Remember why this is called a notepad? Well, now is the time. 😉
To run some disk testing:
– quick tests (1 or a few minutes): smartctl -d ata -t short /dev/sda
– long tests (several hours, stops at first error): smartctl -d ata -t long /dev/sda
To read the results of said testings: smartctl -a /dev/sda
NB: usually smartctl is already installed on the distribution, but in case your provider ships a minimalist OS (this is the case of EUserv, for instance), you’ll need to install it yourself: simply run apt-get install smartmontools
.
Another testing tool (haven’t really used it yet): badblocks /dev/sda
To reassign a block (although as far as I tested, this doesn’t work on ext4):
dd if=/dev/zero of=/dev/sda1 bs=4096 count=1 seek=3778301
sync
(cf http://www.gra2.com/article.php/20041015232512624 for more boring/tedious details, notably on how to compute the “seek” position)
Apparently, hdparm can be used to write to arbitrary sectors too, cf http://serverfault.com/questions/461203/how-to-use-hdparm-to-fix-a-pending-sector.

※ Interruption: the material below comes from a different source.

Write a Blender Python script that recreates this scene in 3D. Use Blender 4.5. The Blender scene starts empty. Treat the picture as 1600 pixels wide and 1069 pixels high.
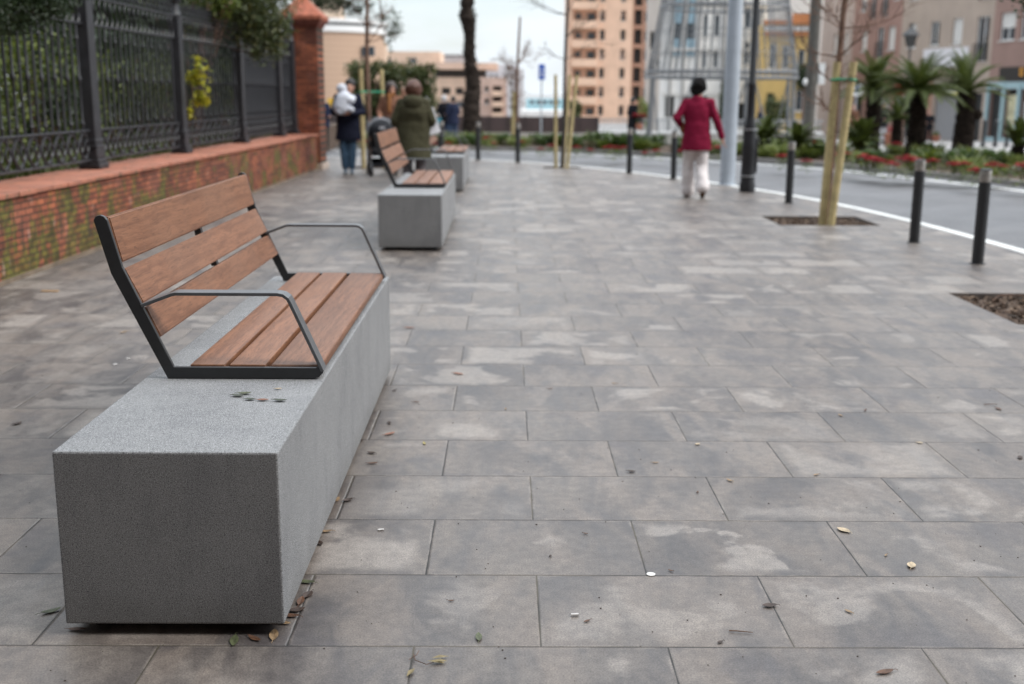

Finally a great combo to erase empty space on a partition, although this probably shouldn’t be used on a live machine because it will fill up the partition with a huge, random file, beore overwriting it several times:
dd if=/dev/urandom of=/some/file.name bs=4M
shred -uvz -n 7 /some/file.name
Source for this combo.
Note that /dev/urandom can be very slow on a cheap CPU, in which case it might be wiser to use /dev/zero as a source of data (since the file will be overwritten several times anyway). Check the documentation of shred, it’s interesting and short.